In the end, The Secret Agent is about how a man like that becomes a mystery – how, in times of oppression and sanctioned lawlessness, the legacy of good people like him is often the cost. And this, too, hinges on Moura, whose final moments on screen heartbreakingly undo all the work he’s done up to that point. It’s truly lovely work that, in any other year, would be at the top of this ranking.
1
Timothée Chalamet, Marty Supreme
It’s tempting to be lured in by the way this performance continued off-screen, but what Timothée Chalamet actually delivers in Marty Supreme is the true spectacle. Marty is a force of charisma so potent that people willingly reshape their lives for him, over and over again, despite it always being to their detriment. His arrogance is not only blinding, but, somehow, endearing. And Chalamet so fully realizes this destructive magnetism that it even works on us, the audience.

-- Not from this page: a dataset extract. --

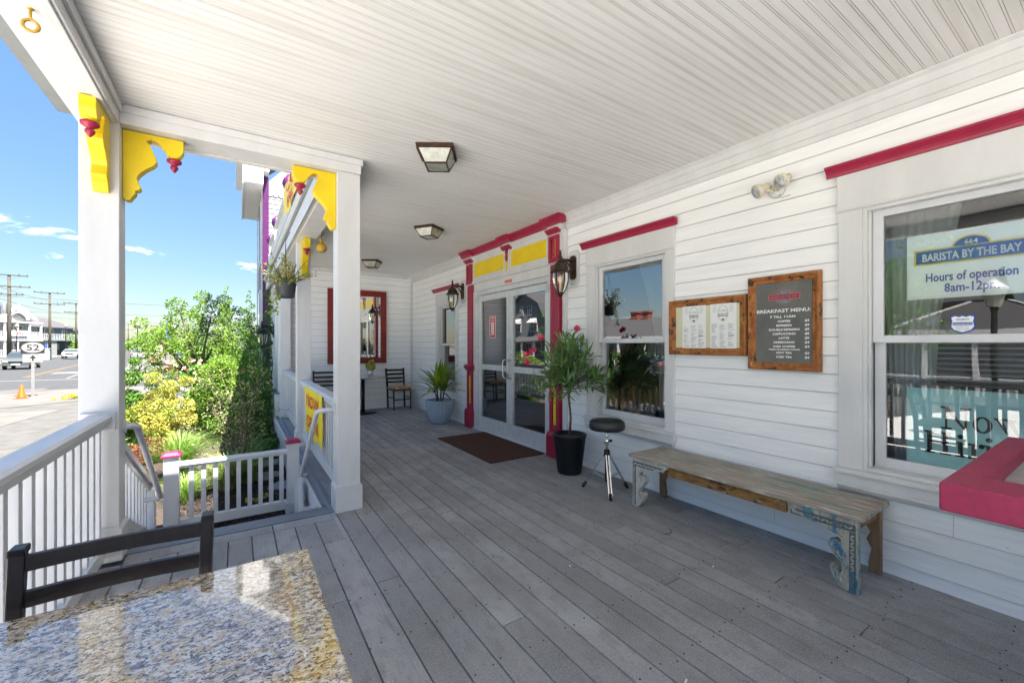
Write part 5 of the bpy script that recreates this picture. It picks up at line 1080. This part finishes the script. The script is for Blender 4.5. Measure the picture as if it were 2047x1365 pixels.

We enjoy watching him win. We want him to, even in spite of ourselves, in both table tennis and in life. And as much as director Josh Safdie employs the trappings of a sports movie to help achieve this feeling, it’s mostly down to his leading man’s ability to actually be who Marty believes himself to be. His staggering narcissism isn’t baseless. He’s got the goods. But his tragic flaw is that he’ll never, ever be capable of getting out of his own way.
Chalamet’s Marty Mauser is the kind of movie character that can only come from a bona fide star at the peak of his powers, being gifted the right material at the right time. He is my pick for Best Actor. If this performance comes to occupy the place in his career (and in movie history) that I expect it to, he will be considered a worthy winner, even among this legendarily great group of nominees.